HALF of East Lancashire’s libraries and two of its flagship museums face closure under the county council cuts plan.

Burnley’s Queen Street Mill and Helmshore Textile Museum will lose all funding from March 31 meaning they will shut their doors unless other groups can find the cash to keep them open.

Two other county-financed museums, Clitheroe Castle and Gawthorpe Hall, will see jobs cut and admission charges rise to try and make them self-sufficient.

The Castle could be handed back to Ribble Valley council to run if the revenue-raising measures fail to work.

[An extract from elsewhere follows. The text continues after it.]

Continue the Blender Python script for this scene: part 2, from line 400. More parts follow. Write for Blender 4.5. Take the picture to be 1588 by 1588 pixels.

Whitehough Outdoor Education centre in Barley will shut on August 31 next year and then be put up for sale to raise cash, On libraries, the proposals will see the current 74 across the county’s 12 boroughs cut to just 34 with at least one left in each district by the end of 2017.

Council leader Jenny Mein has promised the smaller libraries in areas of greatest deprivation such as Central and North Burnley, Nelson and Brierfield, Hyndburn East, Bacup and Colne would be protected if possible along with six mobile units, Unison branch secretary Elaine Cotterell said: “Our cultural services are to be decimated with the proposed closure of 40 libraries and five museums. By 2018, 200 posts in libraries will be lost.

“People will be losing their local library, and this will be a big loss to communities.”

County Tory leader Geoff Driver said: “The council should have been looking at ways to keep libraries open at less cost long ago.”